I am a man of unfailing habit. Drop me from the sky into even the most uninhabitable locations and within 45 minutes I will be gobbling cheap charcuterie while I re-watch Con Air.

In life, aside from making me awfully boring and clogging my pores with the distinct whiff of translucent meats, my habitual nature doesn't cause any great problems.

But translate the same appetite for routine into my copywriting and I'm about as much use as a dildo made from scorpions.

Habit, with cosy malevolence, throttles originality. Preference of any sort, if allowed to calcify around your process, eviscerates your imagination.

The trouble is, none of us is naturally immune to habit.
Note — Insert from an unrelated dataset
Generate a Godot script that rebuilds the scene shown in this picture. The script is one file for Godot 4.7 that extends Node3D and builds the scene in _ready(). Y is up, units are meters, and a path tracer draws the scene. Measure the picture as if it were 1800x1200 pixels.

The human brain can be a timid piece of apparatus, dating back from the time when experimenting with the unfamiliar was liable to leave you headless and quivering at the end of a pterodactyl's beak (please don't point out the appalling anthropological inaccuracies).

As such, the modern copywriter has inherited a fondness for routine that has been 8 billion years in the making (again, I know this is wrong, be quiet).

But while our endless capacity for habit may still keep us out of danger, it also blankets our creativity in a gentility it does not need.

Copywriting is not a profession for the risk-shy – even if the wider industry still has an uneven relationship with creative recklessness.

Habit and curiosity are doomed lovers. And, however messy the divorce may be, a copywriter should always seek custody of their more impulsive urges. And your Shabba Ranks CDs.

The problem is often that we are blind to our own habits. By their very nature, the auto-pilot elements of our creative method go unseen, humming along in the background like a computer's fan or an Ed Sheeran song.

Which is why every copywriter should continually unpick their own creative tapestry. Make sure they don't drift from brief to brief with the same style, the same desk, the same construct, the same joke, the same words – bucketing out slop and chum that's all been chopped from the same old sources.

Instead, our process should be kinky. Not in the sense that we handcuff ourselves to a gimp and write with a pencil in our teeth. Kinky in the sense that we are constantly looking for the next creative thrill, experimenting with the uncomfortable in the hope that discomfort will give us something new. Kinky in the sense that, if we've tried it once, we won't try it again for a bit, so rich is the promise of untouched spaces and unspanked alphabetical bottoms. Kinky in the sense that writing must feel exciting in order to sound exciting.

And if we fail to add this kinkiness to our writing, where are we? Sat in the tundra, watching a man in a vest beat people up on a plane, wondering, forlornly, where all the ham has gone.